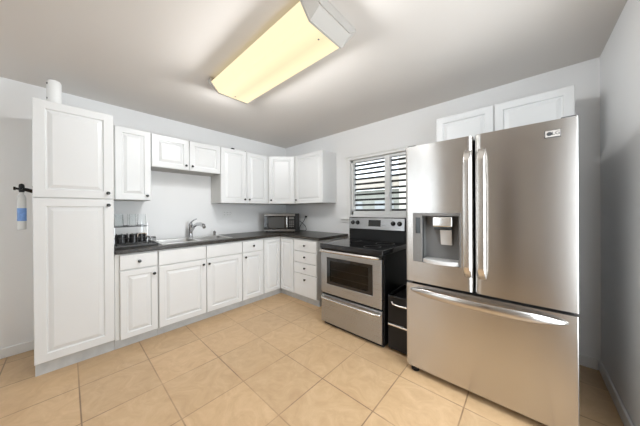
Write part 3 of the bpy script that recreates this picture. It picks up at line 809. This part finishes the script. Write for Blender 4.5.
mb.build('wire_frame', M['wire'], t)
# upturned tumblers on the upper shelf
def tumbler():
    return MB().lathe((0, 0, 0), (0, 0, 1), [(0, .0375), (.120, .033), (.124, .031), (.124, 0), (.116, 0), (.116, .0285), (.003, .034)], 24)
spots = [(.345, -2.432), (.345, -2.332), (.345, -2.248), (.225, -2.420), (.225, -2.300)]
labs = ['clear upturned tumbler at the pantry end of the rack shelf, front row', 'clear upturned tumbler in the middle of the rack shelf, front row',
        'clear upturned tumbler at the sink end of the rack shelf, front row', 'clear upturned tumbler behind the others, nearer the pantry', 'clear upturned tumbler behind the others, nearer the sink']
g0 = None
for (x_, y), lb in zip(spots, labs):
    if g0 is None: g = g0 = tumbler().build('drinking_glass', M['glass'], None)
    else: g = g0.copy(); C.objects.link(g)
    g.location = (x_, y, 1.1185); tag(g, lb, 'glass', 'tumblers on the dish rack')
# black plates standing in the lower basket
def plate():
    return MB().lathe((0, 0, 0), (0, 1, 0), [(0, 0), (0, .024), (.010, .043), (.014, .044), (.015, .042), (.007, .022), (.005, 0)], 32)
p0 = None; names_ = ['nearest the pantry', 'second from the pantry', 'third from the pantry', 'fourth from the pantry', 'fifth from the pantry']
for k in range(5):
    if p0 is None: p = p0 = plate().build('saucer', M['plate'], None)
    else: p = p0.copy(); C.objects.link(p)
    p.location = (.245, -2.455+k*.042, .9925); p.rotation_euler = (math.radians(-4), 0, 0)
    tag(p, 'black saucer standing on edge in the dish rack, '+names_[k], 'saucer', 'black saucers in the dish rack')
def mug(x_, y, lb):
    t = thing('mug', lb, 'mug', (x_, y, .9495), 'black mugs in the dish rack')
    MB().lathe((x_, y, .9500), (0, 0, 1), [(0, .036), (.004, .039), (.082, .036), (.088, .030), (.088, 0)], 24).build('mug_body', M['plate'], t)
    MB().tube([(x_+.030, y+.020, .970), (x_+.046, y+.034, .972), (x_+.054, y+.040, .995), (x_+.046, y+.034, 1.018), (x_+.030, y+.020, 1.020)], .006, 8).build('handle', M['plate'], t)
mug(.405, -2.418, 'black upturned mug in the dish rack, nearer the pantry')
mug(.405, -2.325, 'black upturned mug in the dish rack, between the other mugs')
mug(.350, -2.255, 'black upturned mug in the dish rack, nearer the sink')

# ------------------------------------------------------------------ small things on and beside the pantry
t = thing('cylindrical_device', 'white cylindrical device standing on top of the pantry cabinet', 'device', (.50, -2.845, 2.13))
MB().lathe((.50, -2.845, 2.1305), (0, 0, 1), [(0, .041), (.004, .043), (.195, .041), (.208, .036), (.213, .024), (.215, 0)], 28).build('device_body', M['wplastic'], t)
for z in (2.185, 2.305):
    MB().box(.517, .525, -2.886, -2.874, z-.008, z+.008, .003).build('port', M['greyd'], t)
t = thing('wall_clamp', 'black cross-shaped clamp screwed to the side of the pantry', 'clamp', (.50, -2.953, 1.44))
mb = MB().box(.485, .515, -2.960, -2.953, 1.40, 1.47, .002).tube([(.50, -2.958, 1.428), (.50, -2.985, 1.438), (.50, -3.012, 1.445)], .014, 8)
mb.lathe((.50, -3.012, 1.4185), (0, 0, 1), [(0, .012), (.010, .016), (.050, .015), (.062, .012), (.068, 0)], 14)
mb.tube([(.50, -3.046, 1.448), (.50, -2.982, 1.436)], .0085, 8).tube([(.47, -3.012, 1.445), (.53, -3.012, 1.445)], .007, 8)
mb.lathe((.50, -3.040, 1.447), (0, -1, 0), [(0, .013), (.010, .013), (.012, 0)], 14)
mb.build('clamp_arm', M['bplastic'], t)
t = thing('hanging_bottle', 'slim white bottle with a blue label, hanging from the black clamp', 'bottle', (.50, -3.012, 1.13))
MB().lathe((.50, -3.012, 1.13), (0, 0, 1), [(0, .016), (.006, .022), (.240, .0225), (.262, .018), (.274, .011), (.2880, .011)], 24).build('bottle_body', M['milky'], t)
MB().lathe((.50, -3.012, 1.198), (0, 0, 1), [(0, .0224), (.0005, .0232), (.098, .0232), (.0985, .0224)], 24).build('label', M['blue'], t)
# bits lying on the wall cabinet
t = thing('small_tool', 'small white stick with a black end lying on top of the two-door wall cabinet', 'tool', (.29, -1.15, 2.133))
MB().box(.285, .315, -1.185, -1.05, 2.1335, 2.150, .003).build('stick', M['wplastic'], t)
MB().box(.282, .318, -1.225, -1.185, 2.1335, 2.152, .004).build('black_end', M['bplastic'], t)
tag(MB().lathe((.305, -1.012, 2.1335), (0, 0, 1), [(0, .009), (.006, .009), (.008, 0)], 12).build('furniture_peg', M['bplastic'], None), 'tiny dark peg lying beside the white stick on the wall cabinet', 'peg')

# ------------------------------------------------------------------ outside the window
struct('ground', MB().box(-14, 14, .16, 20, -.4, -.3), M['ground'])
t = thing('neighbour_building', 'cream building with blue windows seen through the right window pane', 'building', (1.0, 7, -.3))
MB().box(-.75, 6, 7, 11, -.3, 3.9).build('facade', M['facade'], t)
for x_, z in ((.05, .95), (.05, 2.5), (1.25, .95), (1.25, 2.5), (2.45, .95), (2.45, 2.5)):
    wf = MB().box(x_-.32, x_+.32, 6.95, 7.0, z-.50, z+.50, .01).build('window_surround', M['trim'], t)
    MB().box(x_-.25, x_+.25, 6.93, 6.955, z-.43, z+.43).build('glazing', M['bluewin'], wf)
MB().box(-.95, 6.2, 6.75, 11.2, 3.9, 4.05).build('roof', M['roofm'], t)
t = thing('neighbour_house', 'low grey-green house seen through the left window pane', 'building', (-3.5, 7.5, -.3))
MB().box(-6.5, -.95, 7.5, 11, -.3, 2.25).build('house_wall', M['facade2'], t)
MB().prism([(-6.8, 7.2, 2.25), (-.85, 7.2, 2.25), (-.85, 9.2, 3.0), (-6.8, 9.2, 3.0)], (0, 0, .12)).build('roof', M['roofm'], t)
for x_ in (-1.7, -3.4): MB().box(x_-.5, x_+.5, 7.46, 7.5, 1.0, 1.7, .01).build('window', M['fence'], t)
t = thing('garden_fence', 'pale board fence outside beyond the window', 'fence', (-1, 4.6, -.3))
for k in range(22): MB().box(-4.4+k*.26, -4.4+k*.26+.235, 4.6, 4.63, -.3, 1.05).build('board', M['fence'], t)
MB().box(-4.4, 1.3, 4.63, 4.67, .75, .83).build('rail', M['fence'], t)
t = thing('garden_shrub', 'dark leafy shrub at the lower left corner of the window', 'shrub', (1.15, .75, -.3))
mb = MB()
for k in range(260):
    a_ = random.random()*6.283; ph = math.acos(random.uniform(-1, 1)); r_ = .17*random.random()**.4
    c_ = Vector((1.17+r_*math.sin(ph)*math.cos(a_), .75+r_*math.sin(ph)*math.sin(a_), 1.10+.9*r_*math.cos(ph)))
    u_ = Vector((random.uniform(-1, 1), random.uniform(-1, 1), random.uniform(-.6, 1))).normalized(); v_ = u_.orthogonal().normalized()
    mb.quad(c_-u_*.035, c_+v_*.016, c_+u_*.035, c_-v_*.016)
mb.build('foliage', M['leaf'], t)
MB().tube([(1.16, .75, -.3), (1.17, .74, .5), (1.17, .75, 1.05)], [.02, .015, .008], 8).build('stem', M['roofm'], t)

====================

■ **Job**
Copy the whole listing above word for word but do not carry over the pictures.

■ **Final result**
Write part 3 of the bpy script that recreates this picture. It picks up at line 809. This part finishes the script. Write for Blender 4.5.
mb.build('wire_frame', M['wire'], t)
# upturned tumblers on the upper shelf
def tumbler():
    return MB().lathe((0, 0, 0), (0, 0, 1), [(0, .0375), (.120, .033), (.124, .031), (.124, 0), (.116, 0), (.116, .0285), (.003, .034)], 24)
spots = [(.345, -2.432), (.345, -2.332), (.345, -2.248), (.225, -2.420), (.225, -2.300)]
labs = ['clear upturned tumbler at the pantry end of the rack shelf, front row', 'clear upturned tumbler in the middle of the rack shelf, front row',
        'clear upturned tumbler at the sink end of the rack shelf, front row', 'clear upturned tumbler behind the others, nearer the pantry', 'clear upturned tumbler behind the others, nearer the sink']
g0 = None
for (x_, y), lb in zip(spots, labs):
    if g0 is None: g = g0 = tumbler().build('drinking_glass', M['glass'], None)
    else: g = g0.copy(); C.objects.link(g)
    g.location = (x_, y, 1.1185); tag(g, lb, 'glass', 'tumblers on the dish rack')
# black plates standing in the lower basket
def plate():
    return MB().lathe((0, 0, 0), (0, 1, 0), [(0, 0), (0, .024), (.010, .043), (.014, .044), (.015, .042), (.007, .022), (.005, 0)], 32)
p0 = None; names_ = ['nearest the pantry', 'second from the pantry', 'third from the pantry', 'fourth from the pantry', 'fifth from the pantry']
for k in range(5):
    if p0 is None: p = p0 = plate().build('saucer', M['plate'], None)
    else: p = p0.copy(); C.objects.link(p)
    p.location = (.245, -2.455+k*.042, .9925); p.rotation_euler = (math.radians(-4), 0, 0)
    tag(p, 'black saucer standing on edge in the dish rack, '+names_[k], 'saucer', 'black saucers in the dish rack')
def mug(x_, y, lb):
    t = thing('mug', lb, 'mug', (x_, y, .9495), 'black mugs in the dish rack')
    MB().lathe((x_, y, .9500), (0, 0, 1), [(0, .036), (.004, .039), (.082, .036), (.088, .030), (.088, 0)], 24).build('mug_body', M['plate'], t)
    MB().tube([(x_+.030, y+.020, .970), (x_+.046, y+.034, .972), (x_+.054, y+.040, .995), (x_+.046, y+.034, 1.018), (x_+.030, y+.020, 1.020)], .006, 8).build('handle', M['plate'], t)
mug(.405, -2.418, 'black upturned mug in the dish rack, nearer the pantry')
mug(.405, -2.325, 'black upturned mug in the dish rack, between the other mugs')
mug(.350, -2.255, 'black upturned mug in the dish rack, nearer the sink')

# ------------------------------------------------------------------ small things on and beside the pantry
t = thing('cylindrical_device', 'white cylindrical device standing on top of the pantry cabinet', 'device', (.50, -2.845, 2.13))
MB().lathe((.50, -2.845, 2.1305), (0, 0, 1), [(0, .041), (.004, .043), (.195, .041), (.208, .036), (.213, .024), (.215, 0)], 28).build('device_body', M['wplastic'], t)
for z in (2.185, 2.305):
    MB().box(.517, .525, -2.886, -2.874, z-.008, z+.008, .003).build('port', M['greyd'], t)
t = thing('wall_clamp', 'black cross-shaped clamp screwed to the side of the pantry', 'clamp', (.50, -2.953, 1.44))
mb = MB().box(.485, .515, -2.960, -2.953, 1.40, 1.47, .002).tube([(.50, -2.958, 1.428), (.50, -2.985, 1.438), (.50, -3.012, 1.445)], .014, 8)
mb.lathe((.50, -3.012, 1.4185), (0, 0, 1), [(0, .012), (.010, .016), (.050, .015), (.062, .012), (.068, 0)], 14)
mb.tube([(.50, -3.046, 1.448), (.50, -2.982, 1.436)], .0085, 8).tube([(.47, -3.012, 1.445), (.53, -3.012, 1.445)], .007, 8)
mb.lathe((.50, -3.040, 1.447), (0, -1, 0), [(0, .013), (.010, .013), (.012, 0)], 14)
mb.build('clamp_arm', M['bplastic'], t)
t = thing('hanging_bottle', 'slim white bottle with a blue label, hanging from the black clamp', 'bottle', (.50, -3.012, 1.13))
MB().lathe((.50, -3.012, 1.13), (0, 0, 1), [(0, .016), (.006, .022), (.240, .0225), (.262, .018), (.274, .011), (.2880, .011)], 24).build('bottle_body', M['milky'], t)
MB().lathe((.50, -3.012, 1.198), (0, 0, 1), [(0, .0224), (.0005, .0232), (.098, .0232), (.0985, .0224)], 24).build('label', M['blue'], t)
# bits lying on the wall cabinet
t = thing('small_tool', 'small white stick with a black end lying on top of the two-door wall cabinet', 'tool', (.29, -1.15, 2.133))
MB().box(.285, .315, -1.185, -1.05, 2.1335, 2.150, .003).build('stick', M['wplastic'], t)
MB().box(.282, .318, -1.225, -1.185, 2.1335, 2.152, .004).build('black_end', M['bplastic'], t)
tag(MB().lathe((.305, -1.012, 2.1335), (0, 0, 1), [(0, .009), (.006, .009), (.008, 0)], 12).build('furniture_peg', M['bplastic'], None), 'tiny dark peg lying beside the white stick on the wall cabinet', 'peg')

# ------------------------------------------------------------------ outside the window
struct('ground', MB().box(-14, 14, .16, 20, -.4, -.3), M['ground'])
t = thing('neighbour_building', 'cream building with blue windows seen through the right window pane', 'building', (1.0, 7, -.3))
MB().box(-.75, 6, 7, 11, -.3, 3.9).build('facade', M['facade'], t)
for x_, z in ((.05, .95), (.05, 2.5), (1.25, .95), (1.25, 2.5), (2.45, .95), (2.45, 2.5)):
    wf = MB().box(x_-.32, x_+.32, 6.95, 7.0, z-.50, z+.50, .01).build('window_surround', M['trim'], t)
    MB().box(x_-.25, x_+.25, 6.93, 6.955, z-.43, z+.43).build('glazing', M['bluewin'], wf)
MB().box(-.95, 6.2, 6.75, 11.2, 3.9, 4.05).build('roof', M['roofm'], t)
t = thing('neighbour_house', 'low grey-green house seen through the left window pane', 'building', (-3.5, 7.5, -.3))
MB().box(-6.5, -.95, 7.5, 11, -.3, 2.25).build('house_wall', M['facade2'], t)
MB().prism([(-6.8, 7.2, 2.25), (-.85, 7.2, 2.25), (-.85, 9.2, 3.0), (-6.8, 9.2, 3.0)], (0, 0, .12)).build('roof', M['roofm'], t)
for x_ in (-1.7, -3.4): MB().box(x_-.5, x_+.5, 7.46, 7.5, 1.0, 1.7, .01).build('window', M['fence'], t)
t = thing('garden_fence', 'pale board fence outside beyond the window', 'fence', (-1, 4.6, -.3))
for k in range(22): MB().box(-4.4+k*.26, -4.4+k*.26+.235, 4.6, 4.63, -.3, 1.05).build('board', M['fence'], t)
MB().box(-4.4, 1.3, 4.63, 4.67, .75, .83).build('rail', M['fence'], t)
t = thing('garden_shrub', 'dark leafy shrub at the lower left corner of the window', 'shrub', (1.15, .75, -.3))
mb = MB()
for k in range(260):
    a_ = random.random()*6.283; ph = math.acos(random.uniform(-1, 1)); r_ = .17*random.random()**.4
    c_ = Vector((1.17+r_*math.sin(ph)*math.cos(a_), .75+r_*math.sin(ph)*math.sin(a_), 1.10+.9*r_*math.cos(ph)))
    u_ = Vector((random.uniform(-1, 1), random.uniform(-1, 1), random.uniform(-.6, 1))).normalized(); v_ = u_.orthogonal().normalized()
    mb.quad(c_-u_*.035, c_+v_*.016, c_+u_*.035, c_-v_*.016)
mb.build('foliage', M['leaf'], t)
MB().tube([(1.16, .75, -.3), (1.17, .74, .5), (1.17, .75, 1.05)], [.02, .015, .008], 8).build('stem', M['roofm'], t)